I recall that I had difficulty summoning up an image of a tour group tromping through the everglades in search of an evasive and rare orchid.  I recall being absolutely sure that the girl releasing balloons was going to suffer some dire consequence for releasing the balloons before she was told too. Which I think is funny, that even in a quasi conscious state, I was concerned about the "rules" and was freaking out that she wasn't following them! By the way, there was no consequence, the story described the entire experience of releasing the balloons as purely joyful.  It was difficult for me to imagine being joyful about breaking the rules (she was supposed to release them at half-time, but she couldn't contain herself and let most of them go way before half time because they were bringing her so much joy to watch  float away.) I recall being asked to imagine a blue-print for a home I would imagine building.  The blueprint I imagined was for a very average but very respectable ranch style house.  In fact, it was pretty much my friend Nicole's home that she had in Iowa.  Realizing that, I find it kind of odd that my blueprint was somebody else's home (but it wasn't, it was mine, I just recognize that it was identical to my friend's home.) I recall as the story progressed that I was asked to begin lining my basement that I had worked so hard to dig with cement or bricks and that as I did so, an unwelcome guest entered my thoughts with a gigantic sledge hammer.  In fact, the image this guest was represented by was this guy:


Only he wasn't chasing after a mouse, he was knocking down my walls.  I would attempt to wall him in with brick and mortar and he'd knock through in a burst of dirty cement dust.  There was a genuine struggle as I attempted, and ultimately succeeded in walling this big jerk out of my house! But the result was that I had closed off 7/8ths of my basement and had found it necessary to redirect my house building activities into an entirely different direction. The result was a ridiculously thick foundation. In fact the foundation was so thick that the basement was essentially  not a usable space. On top of that foundation was a one room "shack". I say it was a shack, but it wasn't crumbling.  I recall that it had wooden floor boards, a woven carpet, a wood stove and a rocking chair.  One child played inside while I sat by myself on a wonderfully shady and yet sunny front porch.  I recall that the view from this porch was vast fields of wild flowers and grasses.  There were mountains in the distance, but they were a welcome sight, not a threatening presence. A gentle breeze was blowing the flowers and grasses to and fro as I rocked in a chair on that wonderful porch.
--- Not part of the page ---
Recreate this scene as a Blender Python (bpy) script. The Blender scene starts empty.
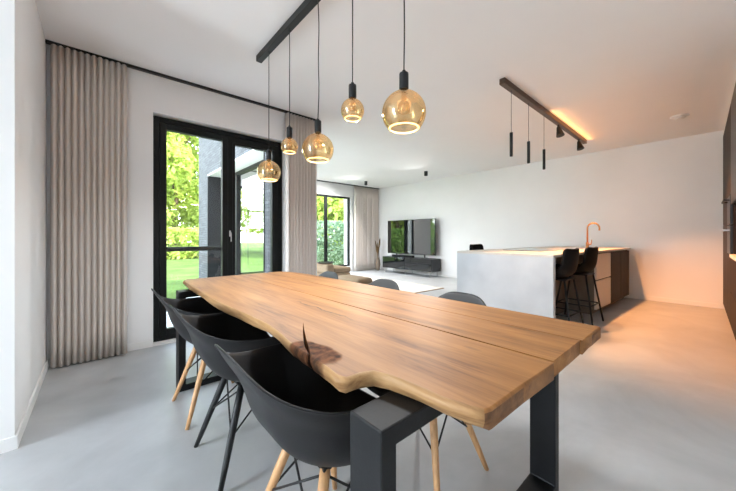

I was aware that I was shedding tears.  As I was invited to open my eyes and end our session, I was aware that I did not feel fully present.  I was aware that I was digging around in my brain a little longer.  I was aware that I felt angry at the man with the hammer and that I was disappointed that my house didn't match my original blue prints. But my counselor made a statement that helped me tuck it back in and become more present in the room again.  She said "the experience is what it is.  There is no big lesson in there that you have missed.  Let the positive images come forward and take this time as a gift for yourself."  Knowing that there wasn't any big lesson I needed to decipher out of the experience gave me comfort.  I think I am guilty of needing to find a lesson in just about everything.  I like the idea of allowing some (most?) experiences to just be what they will be and to enjoy them for what they are.

The result of participating in this session was that throughout the day I found myself "seeing" the image of the beautiful flower filled land stretching out before me.  I found that to be energizing and that it engaged in me a sense of peace, calm, and confidence.  I loved that the predominant image that returned to me throughout the day was such a beautiful one.  I loved that the beautiful image trumped the negative image.  I felt energized.

I'm so grateful for the opportunity to participate in this healing journey, and I hope my sharing will help somebody in some small way to know that not only is it OK to ask for and receive mental health treatment, but that it doesn't mean you're crazy, broken beyond fixing, or too lazy to fix yourself on your own.  In fact, I think NOT asking for help is just about the craziest thing a person can do.

3 comments:

Kristina P. said...

Interesting! Hypnosis always has freaked me out. I don't like being out of control. Which is why I would never use drugs.

Goob said...

Kristina, me too! I have always said that the biggest deterrent to me using drugs was the idea that I would not be in control. What I loved about this was that I was FULLY in control. That nasty guest who tried to break down my foundation tried really hard to stay in my experience, but I was able to control the experience enough to cut him out. I really REALLY liked the experience, ALOT.

Brittney said...

Sending you a virtual hug. I love ya so much. Thank you for sharing. It's just what I needed.